Geoscience Australia's value to the nation, outlined in our overarching Strategy 2028, is through our science. However, the way that we apply our science to support a strong economy, resilient society and sustainable environment cannot be taken for granted. Our new Science Strategy 2028, to be launched by Geoscience Australia's Chief Scientist, Dr Steve Hill, during this event, will support Strategy 2028 in our mission to be the nation's trusted advisor on the geology and geography of Australia. It will provide strategic direction for developing and delivering the science that underpins our core business. Dr Hill will outline how our guiding Science Principles apply to our way of working -- not just the way in which we work as an organisation, but also in the way that we work with our partners in using science to create benefits for all Australians.

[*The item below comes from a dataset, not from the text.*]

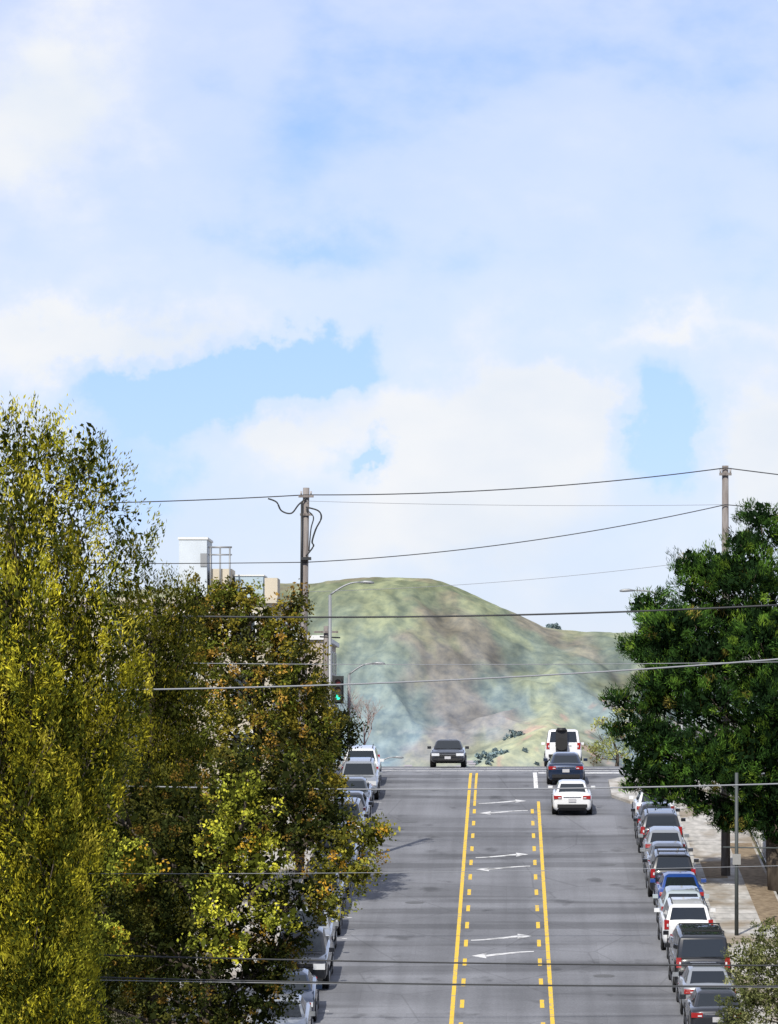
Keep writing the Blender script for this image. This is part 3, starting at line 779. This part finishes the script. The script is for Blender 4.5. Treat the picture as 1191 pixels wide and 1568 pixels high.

Exploring for the Future (EFTF) is a multiyear (2016–2024) initiative of the Australian Government, conducted by Geoscience Australia. This program aims to improve Australia’s desirability for industry investment in resource exploration of frontier regions across Australia. This paper will focus on the science impacts from the EFTF program in northern Australia derived from the acquisition and interpretation of seismic surveys, the drilling of the NDI Carrara 1 and also complementary scientific analysis and interpretation to determine the resource potential of the region. This work was undertaken in collaboration with the Northern Territory Geological Survey, the Queensland Geological Survey, AuScope and the MinEx CRC. These new data link the highly prospective resource rich areas of the McArthur Basin and Mt Isa Province via a continuous seismic traverse across central northern Australia. The Exploring for the Future program aims to further de-risk exploration within greenfield regions and position northern Australia for future exploration investment. [Carr] The Sherbrook Supersequence is the youngest of four Cretaceous supersequences in the Otway Basin and was deposited during a phase of crustal extension. This presentation shows how a basin-scale gross depositional environment (GDE) map for the Sherbrook SS was constructed, the significance of the map for the Austral 3 petroleum system, and why GDE mapping is important for pre-competitive basin studies at Geoscience Australia. [Abbott]

Finding new mineral deposits has never been an easy job. Increasing demand for a range of commodities, and depletion of existing deposits through mining, means that new frontiers need to be opened up for mineral exploration. These will largely be in regions where prospective basement rocks are concealed under cover. However, identification of these new frontiers is not a simple task, and exploration is challenging in areas where little is known about the geological context. This talk will outline how new datasets give us fresh eyes with which to view the mineral prospectivity of covered parts of Australia, and how integration of these data at a range of scales provides the framework in which to explore and discover new mineral provinces.

• Vertical datums are a foundational piece of the positioning puzzle that allows us make sense of height measurements - they make it possible to align height data by defining where all heights are zero. But when the vertical datum is unreliable, we lose perspective on which direction is down and this can cause strange things to happen. Water can appear to flow in the wrong direction or pool in unexpected places. • The Australian Height Datum (AHD) is the current, official, vertical datum in use in Australia. At 50 years old this year, it has stood the test of time well. But, it has a number of bumps and wrinkles (errors and distortions), relies on degrading physical infrastructure and was never intended to be used with modern positioning technology like GPS. The Australian Vertical Working Surface is a shiny new alternative vertical datum that doesn’t depend on any physical infrastructure, is free from the errors in the AHD and is designed to be directly compatible with GPS technology in the first instance.

Studies of three global sediment-hosted zinc provinces (Mt Isa, Australia; Northern Cordillera, Canada/USA; Irish Midlands, Ireland) indicate that deposits in all three provinces are associated with gradients in many geological parameters. These include lead isotopes, the depth of the lithosphere-asthenosphere boundary, upward-continued gravity and magnetotellurics data. These gradients are interpreted to mark major cratonic boundaries, or edges, that control the distribution of these deposits in space and in time. Studies of the Mt Isa Province indicate that regional alteration has caused extensive loss of zinc, copper and cobalt, potentially providing more than sufficient metal for the known deposits. Moreover, in some cases, metal loss corresponds to changes in rock properties, possibly enabling regional mapping of zones of metal loss using geophysical data.